For the 13 hour flight across the Pacific I had a ‘probably dinner’ which looked and tasted remarkably like the barely edible ‘probably lunch’. Plus, as well as the mandatory grizzly child (2 in fact, right next to us), we got the Uruguay national football team who held the flight up by arriving late, and spent much of it shouting across at each other, running up and down the aisles and standing up to talk with their mates, all acceptable behaviour because as international footballers they were Important. Thought not, apparently, important enough to fly in first or business class. Still, I understand they lost their match.
So, I arrived in Auckland airport at 4.30am local time with no clear memory of when I had last slept or eaten, quite ready to be Tetchy.
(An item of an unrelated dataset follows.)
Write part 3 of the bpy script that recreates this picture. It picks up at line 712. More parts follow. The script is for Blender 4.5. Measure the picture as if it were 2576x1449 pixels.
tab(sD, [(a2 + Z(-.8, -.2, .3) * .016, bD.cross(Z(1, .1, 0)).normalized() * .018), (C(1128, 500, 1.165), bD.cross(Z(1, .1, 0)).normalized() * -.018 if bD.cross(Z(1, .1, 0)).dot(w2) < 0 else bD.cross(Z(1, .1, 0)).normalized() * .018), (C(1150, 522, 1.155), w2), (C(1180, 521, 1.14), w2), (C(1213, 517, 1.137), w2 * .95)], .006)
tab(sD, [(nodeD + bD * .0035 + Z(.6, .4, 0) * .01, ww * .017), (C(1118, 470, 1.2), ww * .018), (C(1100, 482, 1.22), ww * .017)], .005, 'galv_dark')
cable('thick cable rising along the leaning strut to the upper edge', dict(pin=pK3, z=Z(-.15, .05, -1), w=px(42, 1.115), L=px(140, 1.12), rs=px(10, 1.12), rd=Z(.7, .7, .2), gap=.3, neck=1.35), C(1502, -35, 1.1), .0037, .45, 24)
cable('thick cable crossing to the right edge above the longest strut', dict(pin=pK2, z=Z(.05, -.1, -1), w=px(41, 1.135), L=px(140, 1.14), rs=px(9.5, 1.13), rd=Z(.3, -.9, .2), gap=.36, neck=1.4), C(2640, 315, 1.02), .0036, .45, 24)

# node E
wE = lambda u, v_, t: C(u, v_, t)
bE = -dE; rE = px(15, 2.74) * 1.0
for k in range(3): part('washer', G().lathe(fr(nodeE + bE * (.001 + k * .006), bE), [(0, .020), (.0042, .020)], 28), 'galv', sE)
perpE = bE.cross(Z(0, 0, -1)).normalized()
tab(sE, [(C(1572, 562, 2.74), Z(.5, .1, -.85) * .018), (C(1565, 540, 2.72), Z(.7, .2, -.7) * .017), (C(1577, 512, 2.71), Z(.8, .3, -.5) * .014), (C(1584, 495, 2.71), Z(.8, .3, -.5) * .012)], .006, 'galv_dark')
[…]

But the airport was well laid out, the staff helpful and efficient (helped to have a language in common of course) and the shuttle bus was full of cheerful kiwis. Even the rain felt welcome after weeks in dusty cities. My inner party paranoic (the one which says that if I’d have stayed till the end I’d have had more fun), tried to get my down, saying ‘ It’s cold, it’s wet, the bilboards are in English – the exotic part of your holiday’s over, girl, it’s mundane from now on.’ But I wasn’t listening. I was too busy being glad to be back in New Zealand. It was like coming home, only way better.